If you're asking if 3% vs. 2.5% will make a big difference, the answer is probably no. If it's 3% vs. 0.5%, it might.
Title: Re: Sourdough starter quantity predictive model
Post by: miz_en_plaz on February 13, 2021, 04:03:19 PM
Have been using this with pretty good success, but I think I have my formulation wrong based on an incorrect assumption of what the starter% means.

Is the starter % the amount of flour in the starter expressed as a percentage of the total flour in a recipe?

So if a recipe uses 1000g flour, 700g water, and 12% starter at 100% hydration, the starter amount would be: 240g? making the new recipe value (in grams):

{:flour 880.0, :water 580.0, :starter 240.0}

And if the hydration of the starter was 80%, the recipe would be (in grams):

{:flour 880.0, :water 684.0, :starter 216.0}

Hopefully my question makes sense, and it's come about because I've been making bread with Ken Forkish's recipes which calculate levain like above.
Title: Re: Sourdough starter quantity predictive model
Post by: 02ebz06 on February 13, 2021, 05:13:51 PM
I may be wrong, but I would think it would be 120g of starter (12% of 1000).
Title: Re: Sourdough starter quantity predictive model
Post by: miz_en_plaz on February 13, 2021, 05:38:59 PM
I may be wrong, but I would think it would be 120g of starter (12% of 1000).

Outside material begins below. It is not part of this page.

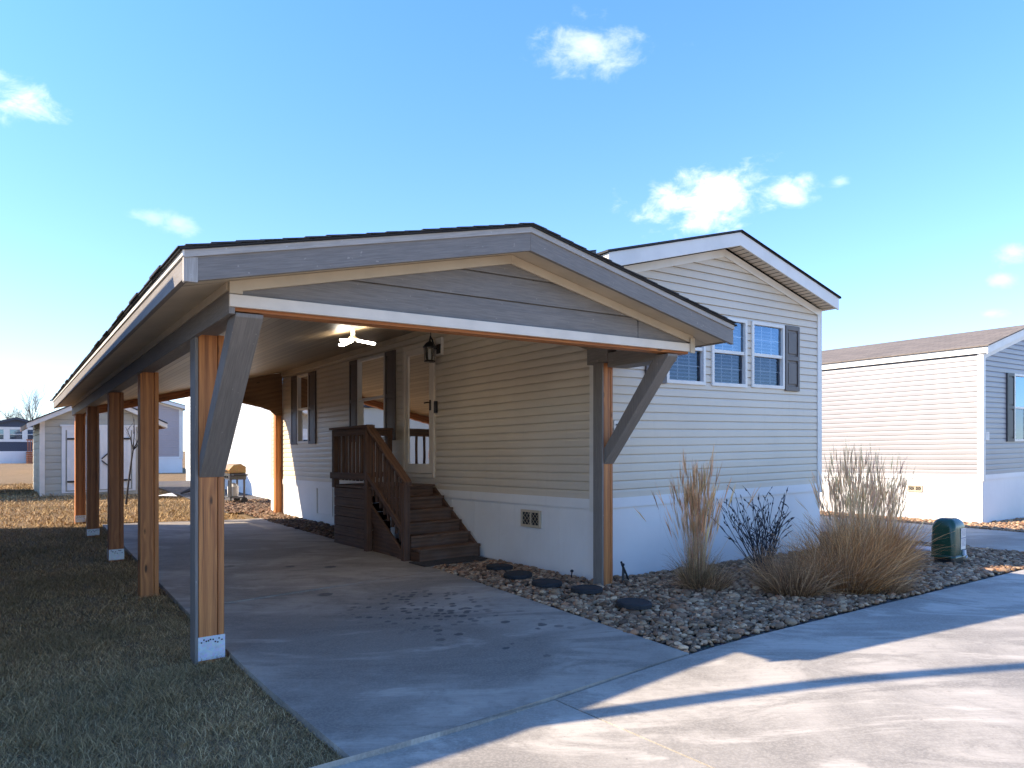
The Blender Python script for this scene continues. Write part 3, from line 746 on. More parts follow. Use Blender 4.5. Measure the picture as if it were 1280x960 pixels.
# newels and rails
NW = .09
def newel(u, v, z0, z1):
    B = MB(); B.box(HF, (u-NW/2, u+NW/2), (v-NW/2, v+NW/2), (z0, z1)); return B.build('newel_post', M['deck'], st, .005)
newel(2.55, V0-.01, zs(2.5, -1), 1.08); newel(3.69, V0-.01, zs(3.7, -1), 1.90); newel(4.90, V0+.0, .96, 1.86); newel(4.90, V1-.05, 1.0, 1.86)
B = MB(); B.box(HF, (3.60, 4.99), (V0-.075, V0+.055), (1.862, 1.90)); B.build('top_rail', M['deck'], st, .005)
B = MB(); B.box(HF, (3.73, 4.86), (V0-.045, V0-.012), (1.765, 1.860)); B.build('rail_board', M['deck'], st, .004)
B = MB(); B.box(HF, (3.73, 5.0), (V0-.055, V0-.020), (1.10, 1.20)); B.build('bottom_rail', M['deck'], st, .004)
for i in range(8):
    u = 3.82+i*.135; B = MB(); B.box(HF, (u-.03, u+.03), (V0-.010, V0+.022), (1.08, 1.86)); B.build('baluster', M['deck'], st, .004)
B = MB(); B.box(HF, (4.84, 4.98), (V0+.06, V1), (1.862, 1.90)); B.build('top_rail', M['deck'], st, .005)
for q in ((1.10, 1.18), (1.77, 1.86)):
    B = MB(); B.box(HF, (4.87, 4.90), (V0+.06, V1), q); B.build('bottom_rail' if q[0] < 1.5 else 'rail_board', M['deck'], st, .004)
B = MB(); B.box(HF, (2.29, 2.60), (V0+.048, V0+.068), (zs(2.4, -1), .185)); B.box(HF, (2.52, 2.60), (V0+.048, V0+.068), (.19, .34)); B.build('stringer_end', M['deck'], st, .003)
for i in range(5):
    v = V0+.16+i*.15; B = MB(); B.box(HF, (4.902, 4.93), (v-.02, v+.02), (1.08, 1.86)); B.build('baluster', M['deck'], st, .004)
B = MB(); P = lambda v: [HF(2.47, v, 1.06), HF(3.66, v, 1.86), HF(3.66, v, 1.91), HF(2.47, v, 1.11)]; B.extr(P(V0+.05), P(V0-.07)); B.build('hand_rail', M['deck'], st, .008)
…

And yea that's how I had been calculating it aka my gut agrees with you, but my man Forkish going in a different direction and I wanted to see if his thinking was the actual status quo....

side note: I just mixed a new pizza dough with the forkish formula, which essentially doubles the starter :( 30g of starter for a 5% 20 hour bulk at 71 degrees for a paltry two 240g dough balls.
Title: Re: Sourdough starter quantity predictive model
Post by: TXCraig1 on February 13, 2021, 06:06:38 PM
I may be wrong, but I would think it would be 120g of starter (12% of 1000).

Correct. I wouldn't worry about adjusting the water to account for the starter until somewhere in the 7%-10%+ range but something that could vary from person to person.